Your discipline could be to attend our midweek gatherings, to expand your
understanding of prayer and learn more about ways to pray. You could find 5
minutes each day when all you do is sit in silence and focus on God. Or, your
discipline could be to set an alarm on your phone for the same time each day –
maybe noon – and stop whatever you are doing and pray for whatever family is
highlighted in our covenant prayer vigil. You can find this vigil in your March
newsletter.
Has anyone already decided to do
this, to take on a Lenten discipline? If you have, would anyone mind sharing
what it is and how you hope to grow from it? [wait for responses]

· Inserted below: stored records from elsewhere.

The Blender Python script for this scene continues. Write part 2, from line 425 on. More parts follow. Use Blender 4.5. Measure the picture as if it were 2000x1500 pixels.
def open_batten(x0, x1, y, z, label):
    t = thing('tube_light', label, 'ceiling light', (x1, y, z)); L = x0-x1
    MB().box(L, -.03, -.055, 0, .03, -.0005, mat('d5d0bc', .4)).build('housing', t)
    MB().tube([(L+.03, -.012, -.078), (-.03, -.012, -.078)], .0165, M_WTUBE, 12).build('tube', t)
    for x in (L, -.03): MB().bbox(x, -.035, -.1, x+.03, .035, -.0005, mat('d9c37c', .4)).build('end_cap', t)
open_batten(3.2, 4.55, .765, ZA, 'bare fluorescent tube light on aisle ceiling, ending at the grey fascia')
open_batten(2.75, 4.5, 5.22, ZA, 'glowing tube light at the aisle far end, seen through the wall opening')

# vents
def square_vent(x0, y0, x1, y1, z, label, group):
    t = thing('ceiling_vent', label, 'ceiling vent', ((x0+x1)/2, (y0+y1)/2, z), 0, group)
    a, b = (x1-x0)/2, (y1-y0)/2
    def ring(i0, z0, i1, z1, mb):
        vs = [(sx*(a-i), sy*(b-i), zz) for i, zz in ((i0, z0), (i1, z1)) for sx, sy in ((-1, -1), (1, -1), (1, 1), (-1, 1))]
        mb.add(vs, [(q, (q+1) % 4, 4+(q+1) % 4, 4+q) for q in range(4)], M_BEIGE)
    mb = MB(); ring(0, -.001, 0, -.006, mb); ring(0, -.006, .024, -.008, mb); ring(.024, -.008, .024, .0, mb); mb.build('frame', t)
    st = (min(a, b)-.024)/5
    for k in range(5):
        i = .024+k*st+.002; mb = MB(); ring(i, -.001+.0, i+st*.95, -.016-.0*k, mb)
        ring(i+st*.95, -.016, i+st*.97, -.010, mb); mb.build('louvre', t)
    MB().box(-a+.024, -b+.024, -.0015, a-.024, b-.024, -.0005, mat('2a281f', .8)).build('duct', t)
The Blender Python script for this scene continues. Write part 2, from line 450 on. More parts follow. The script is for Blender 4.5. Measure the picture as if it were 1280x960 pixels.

It turns out, I guess, that my
love-hate relationship with Ash Wednesday can be attributed to the awareness of
the growing pains that are about to come. But more than anything, I know that
as we embark on this path of growth and drawing closer to Christ and
understanding more deeply what God has done for us, that God will be there with
us ever step of the way. In a moment we will come forward to receive an ashen
cross, and even as we are reminded that we are merely dust, and will return to
the dust, we are also reminded of the cross that was traced on our foreheads at
baptism, when we were told that God loves us, claims us, forgives us, and will
be present in and with us forever – as we learn, and grow, and prayer, and
reflect, and as we strive to be the people God claims we are.
Let us pray… Lord
Christ, you have done so much for us. Give us the strength to give something of
our own hearts during this Lenten season and beyond to better know and love
you. In the name of the Father, and the Son and the Holy Spirit. Amen.